I'm currently trying to prove Cramers rule with the wedge product definition of a determinant. The proof hinges on the fact that if M is some map, then we can write:
$$ M\left(\vec a \wedge \vec b\right) = M\left( \vec a \right) \wedge M\left( \vec b \right) $$
However, I'm at a loss here, because I really don't understand why this should be true. IF M is a linear map, I thought linearity implies that $M(a+b) = M(a)+M(b)$, can anybody explain why the above identity is true?
Thanks in advanced
This is perhaps a slight abuse of notation in that, as John pointed out, $M$ acting on a bivector $a \wedge b$ seems incompatible with the notion that $M$ acts on ordinary vectors.
A possible resolution to the notation issue would be to write, for vectors $v_1, v_2, \ldots, v_k$,
$$M_{(k)} (v_1 \wedge v_2 \wedge \ldots \wedge v_k) \equiv M(v_1) \wedge M(v_2) \wedge \ldots \wedge M(v_k)$$
And hence, given a linear operator $M$, we also define several other linear maps $M_{(2)}, M_{(3)}$, and so on. Nevertheless, it's pretty common to just say $M(a \wedge b) \equiv M(a) \wedge M(b)$ since there's little chance of getting confused about what map you're applying.
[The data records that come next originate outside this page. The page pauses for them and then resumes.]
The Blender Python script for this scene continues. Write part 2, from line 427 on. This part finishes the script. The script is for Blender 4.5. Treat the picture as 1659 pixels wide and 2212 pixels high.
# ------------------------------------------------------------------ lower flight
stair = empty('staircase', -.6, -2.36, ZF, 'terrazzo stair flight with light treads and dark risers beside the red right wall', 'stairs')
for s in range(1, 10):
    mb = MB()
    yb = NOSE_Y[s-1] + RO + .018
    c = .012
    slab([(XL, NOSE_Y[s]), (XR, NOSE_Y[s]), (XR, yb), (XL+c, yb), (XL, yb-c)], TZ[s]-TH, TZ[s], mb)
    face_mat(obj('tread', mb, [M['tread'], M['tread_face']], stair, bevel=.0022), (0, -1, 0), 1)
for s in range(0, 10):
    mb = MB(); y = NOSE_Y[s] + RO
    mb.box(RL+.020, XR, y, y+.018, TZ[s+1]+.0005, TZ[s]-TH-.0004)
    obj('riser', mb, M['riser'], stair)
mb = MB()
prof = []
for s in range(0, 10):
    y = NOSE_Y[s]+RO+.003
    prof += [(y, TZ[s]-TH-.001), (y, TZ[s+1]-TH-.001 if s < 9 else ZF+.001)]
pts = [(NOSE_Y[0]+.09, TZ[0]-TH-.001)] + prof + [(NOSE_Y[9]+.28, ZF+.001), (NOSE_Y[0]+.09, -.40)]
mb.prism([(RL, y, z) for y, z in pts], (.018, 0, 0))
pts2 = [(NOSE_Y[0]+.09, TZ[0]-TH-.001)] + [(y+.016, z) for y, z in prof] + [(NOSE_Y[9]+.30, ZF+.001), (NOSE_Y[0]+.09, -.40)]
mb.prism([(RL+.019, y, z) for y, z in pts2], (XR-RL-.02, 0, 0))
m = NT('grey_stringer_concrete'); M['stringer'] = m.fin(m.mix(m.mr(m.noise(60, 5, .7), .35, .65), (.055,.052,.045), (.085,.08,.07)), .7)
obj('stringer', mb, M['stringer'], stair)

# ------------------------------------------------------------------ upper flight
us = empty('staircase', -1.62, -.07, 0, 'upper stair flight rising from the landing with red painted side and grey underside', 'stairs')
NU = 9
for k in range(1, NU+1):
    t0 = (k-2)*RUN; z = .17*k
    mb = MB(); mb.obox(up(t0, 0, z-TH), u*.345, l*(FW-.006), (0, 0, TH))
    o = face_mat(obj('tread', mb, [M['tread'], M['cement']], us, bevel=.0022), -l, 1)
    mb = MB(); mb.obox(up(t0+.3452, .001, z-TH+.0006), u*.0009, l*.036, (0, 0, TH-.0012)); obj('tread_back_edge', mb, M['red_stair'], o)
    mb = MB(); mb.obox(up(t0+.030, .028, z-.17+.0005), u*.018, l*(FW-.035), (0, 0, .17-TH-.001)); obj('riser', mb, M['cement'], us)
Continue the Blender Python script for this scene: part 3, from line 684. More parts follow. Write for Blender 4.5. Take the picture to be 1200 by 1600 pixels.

Since each of the $M_{(k)}$ is technically distinct from the others, I think you should be able to accept that this is merely a convenient definition? That we choose this definition might be motivated from the tensor product, but I must stress it is merely a convenient choice until one asks why and how this definition gives us $M_{(n)}(\epsilon) = (\det M) \epsilon$ for any $n$-vector $\epsilon$.